Like Ed says, there’s so much tasty stuff here it’s tough to decide what to excerpt, or how much. In the way of our esteemed colleague John Wilder, to excerpt it is to ruin it. Or, as Salieri said of Mozart’s music in Amadeus: Displace one note and there would be diminishment, displace one phrase and the structure would fall.
The dawn of the anti-woke era
Having rejected the Democrats’ progressivist dogma, the American electorate is undergoing a social and demographic revolution.In late November, a California judge rejected a demand by several women’s volleyball teams to disqualify a transgender player for San Jose State before this year’s tournament. Six opponents have forfeited games against the team this year rather than collude in what they see as cheating. The larger question of transgender athletes in college sports will be decided later, but the judge is defending a lost cause. Fewer than a quarter of Americans (23 per cent) support allowing transgender athletes to play on women’s teams. Teams that do field trans athletes are sometimes booed off the pitch. Such feelings go a long way towards explaining Donald Trump’s resounding win in November’s presidential elections.
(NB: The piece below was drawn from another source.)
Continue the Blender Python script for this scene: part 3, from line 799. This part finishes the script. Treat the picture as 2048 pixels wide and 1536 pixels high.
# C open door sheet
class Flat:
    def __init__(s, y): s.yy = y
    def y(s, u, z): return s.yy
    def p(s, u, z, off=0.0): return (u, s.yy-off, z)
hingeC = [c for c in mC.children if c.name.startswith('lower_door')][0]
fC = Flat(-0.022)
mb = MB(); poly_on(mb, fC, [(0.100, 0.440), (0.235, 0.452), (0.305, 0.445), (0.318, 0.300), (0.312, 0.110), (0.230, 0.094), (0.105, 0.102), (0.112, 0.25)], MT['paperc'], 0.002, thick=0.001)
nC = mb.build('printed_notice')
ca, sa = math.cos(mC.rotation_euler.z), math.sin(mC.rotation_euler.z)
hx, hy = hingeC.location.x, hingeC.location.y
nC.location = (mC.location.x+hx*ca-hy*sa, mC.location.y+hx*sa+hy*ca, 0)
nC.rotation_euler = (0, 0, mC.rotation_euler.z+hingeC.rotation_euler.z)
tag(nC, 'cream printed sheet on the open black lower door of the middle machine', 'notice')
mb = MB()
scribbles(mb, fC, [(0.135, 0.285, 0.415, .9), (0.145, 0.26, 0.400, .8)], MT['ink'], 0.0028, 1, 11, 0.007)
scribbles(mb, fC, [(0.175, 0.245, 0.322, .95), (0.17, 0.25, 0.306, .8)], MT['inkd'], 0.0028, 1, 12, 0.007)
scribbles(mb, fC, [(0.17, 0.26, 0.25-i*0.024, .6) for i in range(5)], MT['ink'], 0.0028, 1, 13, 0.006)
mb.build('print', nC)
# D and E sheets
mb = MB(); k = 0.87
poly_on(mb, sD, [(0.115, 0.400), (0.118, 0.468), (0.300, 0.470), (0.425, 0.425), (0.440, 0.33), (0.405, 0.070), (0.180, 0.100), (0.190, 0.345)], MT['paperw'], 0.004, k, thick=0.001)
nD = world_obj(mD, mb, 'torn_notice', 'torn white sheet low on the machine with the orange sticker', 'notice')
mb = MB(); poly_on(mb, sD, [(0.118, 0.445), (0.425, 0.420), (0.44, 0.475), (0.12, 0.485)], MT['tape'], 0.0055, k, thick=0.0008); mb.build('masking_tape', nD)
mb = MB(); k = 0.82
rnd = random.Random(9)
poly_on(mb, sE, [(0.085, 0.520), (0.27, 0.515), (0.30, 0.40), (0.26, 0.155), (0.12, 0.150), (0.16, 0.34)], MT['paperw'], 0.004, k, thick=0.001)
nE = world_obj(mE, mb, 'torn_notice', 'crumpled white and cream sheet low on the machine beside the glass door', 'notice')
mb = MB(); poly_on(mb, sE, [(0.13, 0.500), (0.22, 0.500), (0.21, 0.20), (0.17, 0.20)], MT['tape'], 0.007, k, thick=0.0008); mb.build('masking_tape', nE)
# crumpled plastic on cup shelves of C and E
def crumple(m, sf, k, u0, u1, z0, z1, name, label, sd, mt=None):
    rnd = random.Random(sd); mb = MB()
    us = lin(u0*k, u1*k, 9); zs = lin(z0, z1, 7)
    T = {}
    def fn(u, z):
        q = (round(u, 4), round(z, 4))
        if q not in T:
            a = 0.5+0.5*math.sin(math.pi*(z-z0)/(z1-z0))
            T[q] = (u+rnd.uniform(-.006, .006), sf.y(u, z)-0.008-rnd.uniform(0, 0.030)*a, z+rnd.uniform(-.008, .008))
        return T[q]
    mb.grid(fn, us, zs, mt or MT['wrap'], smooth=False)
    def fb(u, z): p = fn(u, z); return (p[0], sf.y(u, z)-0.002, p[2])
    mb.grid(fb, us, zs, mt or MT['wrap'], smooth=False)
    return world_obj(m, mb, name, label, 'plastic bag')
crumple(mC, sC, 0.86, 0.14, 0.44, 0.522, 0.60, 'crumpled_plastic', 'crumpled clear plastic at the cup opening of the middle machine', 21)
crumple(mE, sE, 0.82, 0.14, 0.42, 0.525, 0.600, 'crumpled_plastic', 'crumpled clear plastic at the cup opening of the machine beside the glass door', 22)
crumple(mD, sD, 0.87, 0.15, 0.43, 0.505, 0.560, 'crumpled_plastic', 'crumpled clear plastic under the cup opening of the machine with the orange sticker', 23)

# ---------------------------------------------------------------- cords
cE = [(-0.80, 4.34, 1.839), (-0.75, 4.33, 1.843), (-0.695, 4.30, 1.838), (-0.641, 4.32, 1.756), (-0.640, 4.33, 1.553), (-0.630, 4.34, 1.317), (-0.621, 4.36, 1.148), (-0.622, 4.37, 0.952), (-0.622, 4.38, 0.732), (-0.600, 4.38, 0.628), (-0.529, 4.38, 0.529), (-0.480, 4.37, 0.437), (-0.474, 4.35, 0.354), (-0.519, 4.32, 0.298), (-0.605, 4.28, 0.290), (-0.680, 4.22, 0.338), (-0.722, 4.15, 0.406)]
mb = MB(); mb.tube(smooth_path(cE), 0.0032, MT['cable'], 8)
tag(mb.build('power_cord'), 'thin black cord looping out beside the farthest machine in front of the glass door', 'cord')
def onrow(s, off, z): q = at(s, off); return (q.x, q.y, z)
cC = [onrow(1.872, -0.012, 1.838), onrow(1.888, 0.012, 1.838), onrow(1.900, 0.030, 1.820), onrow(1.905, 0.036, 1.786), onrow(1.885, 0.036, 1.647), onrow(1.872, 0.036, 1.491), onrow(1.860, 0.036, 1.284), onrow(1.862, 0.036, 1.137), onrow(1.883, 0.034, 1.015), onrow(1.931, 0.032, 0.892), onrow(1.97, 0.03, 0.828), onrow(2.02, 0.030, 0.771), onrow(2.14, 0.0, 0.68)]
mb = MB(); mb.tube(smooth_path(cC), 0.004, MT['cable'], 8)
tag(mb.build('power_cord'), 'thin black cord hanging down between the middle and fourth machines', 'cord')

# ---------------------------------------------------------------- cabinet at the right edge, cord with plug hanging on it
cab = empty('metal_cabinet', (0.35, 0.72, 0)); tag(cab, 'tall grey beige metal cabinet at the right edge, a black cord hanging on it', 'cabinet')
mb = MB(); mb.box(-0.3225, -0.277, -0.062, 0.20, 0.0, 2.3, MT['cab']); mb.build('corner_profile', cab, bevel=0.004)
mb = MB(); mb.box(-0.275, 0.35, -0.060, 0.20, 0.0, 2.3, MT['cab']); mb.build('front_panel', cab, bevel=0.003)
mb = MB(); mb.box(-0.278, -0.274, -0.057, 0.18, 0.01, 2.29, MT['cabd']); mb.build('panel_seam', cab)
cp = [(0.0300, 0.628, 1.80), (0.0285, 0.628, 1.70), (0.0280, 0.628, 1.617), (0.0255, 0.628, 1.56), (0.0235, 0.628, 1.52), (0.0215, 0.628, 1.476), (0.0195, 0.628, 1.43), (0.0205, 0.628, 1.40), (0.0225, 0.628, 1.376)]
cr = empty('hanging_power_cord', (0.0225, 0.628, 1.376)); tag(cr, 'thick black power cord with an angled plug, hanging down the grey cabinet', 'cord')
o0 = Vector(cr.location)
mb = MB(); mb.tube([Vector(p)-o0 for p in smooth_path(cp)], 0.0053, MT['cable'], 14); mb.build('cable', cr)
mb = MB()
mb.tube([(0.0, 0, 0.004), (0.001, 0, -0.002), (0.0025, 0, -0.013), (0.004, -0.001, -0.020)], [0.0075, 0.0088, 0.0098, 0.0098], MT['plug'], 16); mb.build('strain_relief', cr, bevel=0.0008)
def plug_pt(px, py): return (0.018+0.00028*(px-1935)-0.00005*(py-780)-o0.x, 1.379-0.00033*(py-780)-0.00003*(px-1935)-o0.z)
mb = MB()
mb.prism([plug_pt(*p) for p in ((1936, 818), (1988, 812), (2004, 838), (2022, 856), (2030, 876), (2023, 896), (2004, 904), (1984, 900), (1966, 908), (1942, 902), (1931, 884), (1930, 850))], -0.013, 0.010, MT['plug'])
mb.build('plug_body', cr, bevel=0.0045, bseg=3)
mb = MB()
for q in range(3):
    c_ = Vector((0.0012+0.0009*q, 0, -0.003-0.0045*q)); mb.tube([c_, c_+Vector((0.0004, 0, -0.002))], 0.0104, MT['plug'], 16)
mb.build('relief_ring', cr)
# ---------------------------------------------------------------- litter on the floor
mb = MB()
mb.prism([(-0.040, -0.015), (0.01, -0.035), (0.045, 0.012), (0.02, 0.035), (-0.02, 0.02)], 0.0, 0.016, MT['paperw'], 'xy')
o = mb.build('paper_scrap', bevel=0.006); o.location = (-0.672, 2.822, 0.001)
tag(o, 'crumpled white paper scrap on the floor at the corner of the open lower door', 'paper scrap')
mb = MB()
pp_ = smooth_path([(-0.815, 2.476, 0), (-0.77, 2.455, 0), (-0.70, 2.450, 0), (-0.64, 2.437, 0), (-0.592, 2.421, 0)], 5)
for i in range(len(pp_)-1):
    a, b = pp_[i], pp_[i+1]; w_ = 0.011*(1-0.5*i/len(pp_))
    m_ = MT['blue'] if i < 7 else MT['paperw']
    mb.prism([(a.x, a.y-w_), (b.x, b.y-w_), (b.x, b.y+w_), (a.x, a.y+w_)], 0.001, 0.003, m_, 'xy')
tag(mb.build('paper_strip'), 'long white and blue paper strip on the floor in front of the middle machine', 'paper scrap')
Washingtonians are often asked what it feels like to watch the second age of Trump dawn. Oddly, it does not feel much like his first arrival in 2016. It feels more like Barack Obama’s in 2008 or Bill Clinton’s in 1992 – less a political than a social revolution, in which philosophical habits will be broken along with political hierarchies. This particular social revolution owes most of its energy to a revulsion against woke. That is the source of the new era’s promise and danger.
Trump left office only four years ago. Washington rejected him – somatically, as in a botched organ transplant. Having squeaked into power on an anti-establishment platform, he arrived in the capital to find the establishment bloodied but unbowed. Hostile neighbours on Tennyson Street hung rainbow flags in front of the house where his vice-president Mike Pence was staying during the transition. By the CVS drugstore at Connecticut Avenue and McKinley, activists waved signs at honking motorists throughout December. The day after the inauguration in 2017, over 200,000 women, decked out in “pussyhats” and led by establishment celebrities from Scarlett Johansson to Emma Watson, descended on the Mall. It shook the city: it was the largest collection of protest marchers since the Vietnam War, and drew a considerably larger crowd than the inauguration ceremony. The mood was defiant.
There’s none of that now. The mood in Washington’s progressive neighbourhoods is more one of muttered commiseration. (And they are all progressive neighbourhoods: in the capital city, Harris defeated Trump 93 per cent to 7 per cent.)
The result was revolutionary, and not in the way Democrats intended: anyone with a sense of fair play would be tempted to vote for a fellow who had been, as the playwright David Mamet put it, “raided, indicted, convicted, sued, slandered and shot”. But at this point, to do so would be to declare the judicial system corrupt. In the end, half the country did just that: suburbanites wore T-shirts with Trump’s mug shot on them. Grannies danced giddily on TikTok: “Here’s how it feels to vote for a convicted felon!”
The country is floating free of its laws. That is what gives the present its feeling of open-ended promise and peril. If Trump decides to investigate the Biden administration’s connection to these cases, will it be sauce for the gander, or a sign of authoritarian tendencies? Hard to say. Every elected official poses some risk of turning authoritarian. Mostly, we assume it’s one in 100, or one in 1,000. But the more discontented an electorate is, the higher a risk it may run.
There, that ought to be sufficient motivation for y’all to click on over and read the whole thing. Of course, Caldwell throws in some of the usual “Trump lost in 2020 fair and square” bushwa which has become de rigeur for Old Media essayists these days, along with the now-obligatory “baseless” codswallop I railed about last night. All in all, though, it’s a good piece; his brief rundown deriding Trump’s “34 felonies” is especially pungent, and the rest is well-written and quite insightful at the very least.